Horseshoe worms, or phoronids, are represented by about 15 living species and are usually considered to be their own phylum, but some analyses classify them as a sub-group of brachiopods instead. Like other lophophorates they have a “crown” of filter-feeding tentacles around their mouths, and similarly to some bryozoans they build protective chitinous tubes around their bodies.
There are no definite body fossils of phoronids at all, although there are a few possible trace fossils of their tubes and the enigmatic fossil hederelloids might be related to them.
But some Cambrian fossils might give us a hint about their evolutionary history.
Tommotiids were early brachiozoans found worldwide between about 530 and 500 million years ago. They were originally known only from tiny isolated shell plates that made their full anatomy difficult to reconstruct, and they were thought to be armored slug-like animals similar to halkieriids. But in the late 2000s articulated specimens were finally discovered, revealing that some tommotiids actually looked very different from that concept.
Eccentrotheca helenia was the first tommotiid found with its shells articulated, discovered in South Australian fossil deposits dating to around 520 million years ago. About 5mm long (0.2″), it was a sessile tubular animal with irregular shell plates spiralling up around its body forming a stiff cone.
It would have lived with its base attached to the seafloor, while its filter-feeding lophophore tentacles pointed up into the water column – and it may have been closely related to phoronids as part of an early stem lineage.

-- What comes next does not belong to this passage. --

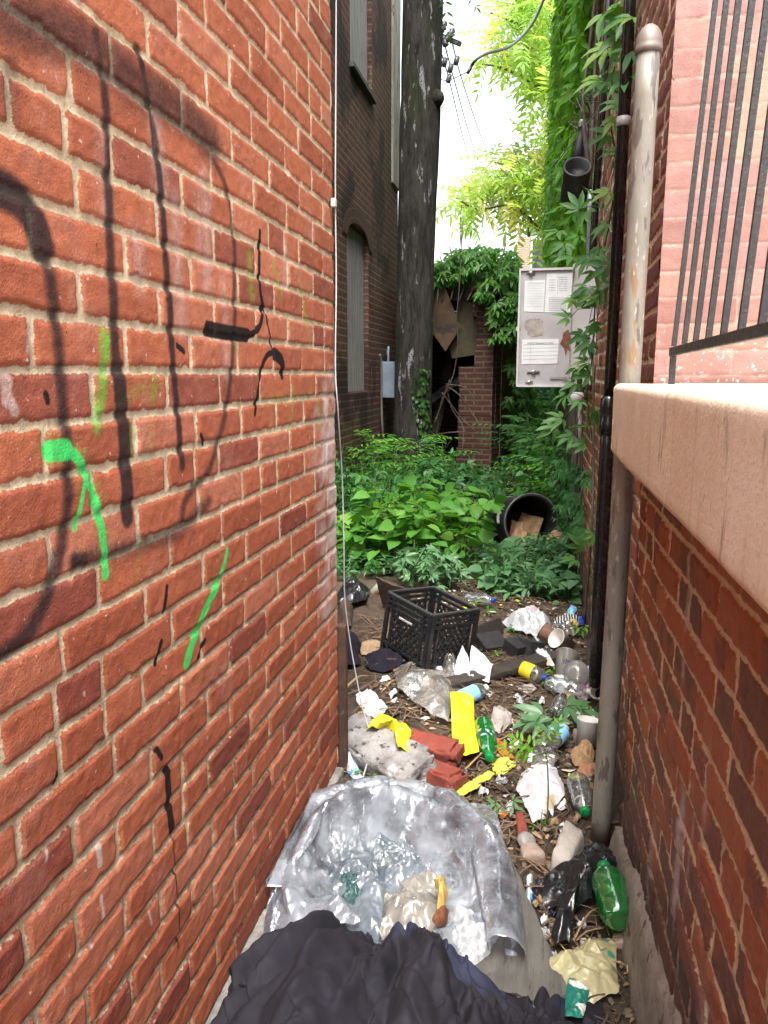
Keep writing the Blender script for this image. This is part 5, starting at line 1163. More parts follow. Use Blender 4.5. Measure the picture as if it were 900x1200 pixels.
# ---- the milk crate
cf = np.array([-.445, 3.15]); dl = np.array([-.735, .678]); dr_ = np.array([.575, .70]); S = .318; Hc = .285
CRt = thing('milk_crate', 'black plastic milk crate standing open on the rubbish', 'crate', (cf[0], cf[1], .02))
M_crate = mat('crate_black', (.012, .012, .014), (.02, .02, .022), 20, .38, .12, 80, .002, spots=[((.06, .055, .05), 40, .70)])
tl_ = np.array([.13, .03, .99]); tl_ /= np.linalg.norm(tl_)
gz = gh(cf[0], cf[1] + .2) - .005
def cp(a, b_, z): return np.array([cf[0], cf[1], gz]) + np.array([*dl, .10]) * a + np.array([*dr_, -.09]) * b_ * 1.0 + tl_ * z
def side(name, f, upv):
    """f(s, z): point on the side, s in 0..S"""
    b = MB(); w = .011
    for z_, w_ in ((.008, .02), (.05, .012), (.225, .012), (.250, .012), (.276, .018)): b.bar(f(0, z_), f(S, z_), .012, w_, up=tl_) if False else b.bar(f(0, z_), f(S, z_), w_, .012, up=upv)
    for s_ in (.008, S - .008, .05, S - .05): b.bar(f(s_, 0), f(s_, Hc), .02 if s_ in (.008, S - .008) else .010, .012, up=upv)
    n = 8; x0, x1, z0_, z1_ = .05, S - .05, .05, .225; W_ = x1 - x0; Hh = z1_ - z0_
    for sg in (1, -1):
        for k in range(-5, 9):
            xa = x0 + k * .034; pts = []
            for (s0, zz0, s1, zz1) in ((xa, z0_, xa + Hh * .9, z1_),):
                if sg < 0: s0, s1 = x0 + x1 - s0, x0 + x1 - s1
                lo, hi = min(s0, s1), max(s0, s1)
                def zat(s): return zz0 + (zz1 - zz0) * (s - s0) / (s1 - s0)
                a_, c_ = max(lo, x0), min(hi, x1)
                if c_ - a_ > .01: b.bar(f(a_, zat(a_)), f(c_, zat(c_)), .006, .009, up=upv)
    return b.build(name, M_crate, CRt)
nl = np.array([-dr_[0], -dr_[1], .0]); nr_ = np.array([-dl[0], -dl[1], 0.])
s1 = side('side_panel', lambda s, z: cp(s, 0, z), nl); s2 = side('side_panel', lambda s, z: cp(0, s, z), nr_); s3 = side('side_panel', lambda s, z: cp(s, S, z), nl); s4 = side('side_panel', lambda s, z: cp(S, s, z), nr_)
b = MB()
for q in ((cp(0, 0, Hc), cp(S, 0, Hc)), (cp(0, 0, Hc), cp(0, S, Hc)), (cp(S, 0, Hc), cp(S, S, Hc)), (cp(0, S, Hc), cp(S, S, Hc))): b.bar(q[0] , q[1], .016, .010, up=tl_)
bevel(b.build('rim', mat('crate_rim', (.05, .05, .052), (.035, .035, .037), 30, .35, .1), CRt), .002)
M_slothl = mat('slot_highlight', (.55, .53, .5), None, 20, .5)  # pale bar painted in for the bright highlight through the handle slot
MB().bar(cp(.12, -.007, .20), cp(.21, -.007, .20), .008, .005, up=nl).build('grip_highlight', M_slothl, CRt)
b = MB()
for k in range(9): b.bar(cp(.02 + k * .037, .01, .012), cp(.02 + k * .037, S - .01, .012), .01, .008, up=tl_); b.bar(cp(.01, .02 + k * .037, .011), cp(S - .01, .02 + k * .037, .011), .01, .008, up=tl_)
b.build('base_grid', M_crate, CRt)

# ---- black barrel on its side
c0 = aty(622, 612, 5.85); axd = np.array([-.40, .90, -.16]); axd /= np.linalg.norm(axd); MxB = frame(axd, (1, 0, 0))
BR_ = thing('black_barrel', 'black plastic barrel tipped on its side with cardboard spilling out', 'barrel', (c0[0] - .1, c0[1] + .3, .02))
rb = .205
def bmod(i, a): return 1 + .012 * np.sin(2 * a + 1)
MB().lathe([(rb - .008, .015), (rb + .004, .012), (rb + .012, 0), (rb + .014, -.012), (rb + .008, -.02), (rb - .004, -.018), (rb - .010, 0), (rb - .012, .3), (rb - .035, .56), (.002, .565)][::-1], MxB, c0, 48, bmod).build('inner_liner', M_canb, BR_, True)
MB().lathe([(rb + .012, .0), (rb, .03), (rb - .002, .15), (rb + .004, .165), (rb + .004, .18), (rb - .006, .195), (rb - .012, .36), (rb - .006, .37), (rb - .006, .385), (rb - .016, .40), (rb - .028, .58), (.002, .585)], MxB, c0, 48, bmod).build('shell', M_blackp if False else mat('barrel_black', (.010, .010, .011), (.016, .016, .017), 9, .42, .15), BR_, True)
a = np.linspace(0, 2 * np.pi, 49); MB().tube([c0 + MxB @ np.array([(rb + .012) * math.cos(t_), (rb + .012) * math.sin(t_), -.014]) for t_ in a], .007, 8, False).build('rim', mat('barrel_rim', (.10, .10, .10), (.05, .05, .05), 8, .35, .1), BR_, True)
hp = [c0 + MxB @ np.array([math.cos(t_) * (rb + .02), math.sin(t_) * (rb + .02), .09 + .02 * math.cos(4 * (t_ - 3.4))]) for t_ in np.linspace(3.05, 3.75, 12)]
MB().tube(hp, .012, 8).build('handle', mat('handle_grey', (.25, .24, .23), None, 10, .5), BR_, True)
M_card = mat('cardboard', (.33, .20, .11), (.24, .145, .08), 6, .9, .3, 30, .004, spots=[((.12, .08, .05), 11, .66)])
def cardpiece(label, pts, seed, fold=.03):
    P = np.array(pts, float); n_ = 9; u, v = np.meshgrid(np.linspace(0, 1, n_), np.linspace(0, 1, n_))
    X_ = (P[0] * ((1 - u) * (1 - v))[..., None] + P[1] * (u * (1 - v))[..., None] + P[2] * (u * v)[..., None] + P[3] * ((1 - u) * v)[..., None])
    nn = np.cross(P[1] - P[0], P[3] - P[0]); nn /= np.linalg.norm(nn); X_ = X_ + nn * (fold * facets(u + 0., v + 0., seed, 6))[..., None]
    o = mk('cardboard', X_, gridfaces(n_, n_), M_card, None, False); solidify(o, .004); tag(o, label, 'cardboard', 'cardboard in the barrel'); return o
def bl(x, y, z): return c0 + MxB @ np.array([x, y, z])
def aw(px, py, y): return aty(px, py, y)
cardpiece('largest folded cardboard sheet standing inside the black barrel', [aw(600, 628, 5.93), aw(628, 634, 5.93), aw(637, 607, 6.0), aw(612, 601, 6.03)], 3, .02)
cardpiece('crumpled cardboard flap inside the barrel, at its left', [aw(596, 634, 5.86), aw(612, 634, 5.86), aw(613, 612, 5.93), aw(600, 610, 5.92)], 4, .03)
cardpiece('small torn cardboard scrap at the barrel mouth', [aw(602, 637, 5.78), aw(620, 637, 5.78), aw(619, 624, 5.84), aw(604, 620, 5.85)], 5, .03)
cardpiece('orange brown cardboard piece lying outside the barrel on its right', [aw(633, 634, 5.72), aw(661, 635, 5.75), aw(658, 621, 5.86), aw(648, 622, 5.86)], 6, .01)

def paperpiece(label, pts, seed, fold=.02):
    o = cardpiece(label, pts, seed, fold); o.name = 'white_paper'; o.data.materials.clear(); o.data.materials.append(M_paper0); del o['group']; o['category'] = 'paper'; o.modifiers[0].thickness = .001
M_paper0 = mat('folded_paper', (.70, .71, .73), (.62, .63, .66), 7, .8, .2, 40, .003, spots=[((.4, .33, .26), 6, .68)])
paperpiece('folded white paper sheet with a peak in front of the crate', [aty(532, 789, 3.12), aty(551, 795, 3.08), aty(549, 770, 3.2), aty(541, 757, 3.28)], 5)
paperpiece('larger white paper sheet tented against the dark plank', [aty(548, 792, 3.10), aty(573, 798, 3.08), aty(578, 778, 3.18), aty(553, 758, 3.25)], 8, .03)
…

Other tommotiids were probably more closely related to the ancestors of brachiopods and hyoliths (making them paraphyletic and more of an “evolutionary grade” than a defined lineage), and forms like Tannuolina maroccana had fewer shell plates in a more symmetrical arrangement.
Known from Morocco around 520 million year ago, this tommotiid was about 4mm long (0.16″) with multiple overlapping shell plates on one side of its body and a single pair on the other side. Small holes in the surface and edges of some of its shells may have had hair-like sensory setae protruding through them.
Its shell arrangement suggests that brachiopods’ two valves may have originated through gradual reduction and specialization of earlier complex tubular Eccentrotheca-like patterns.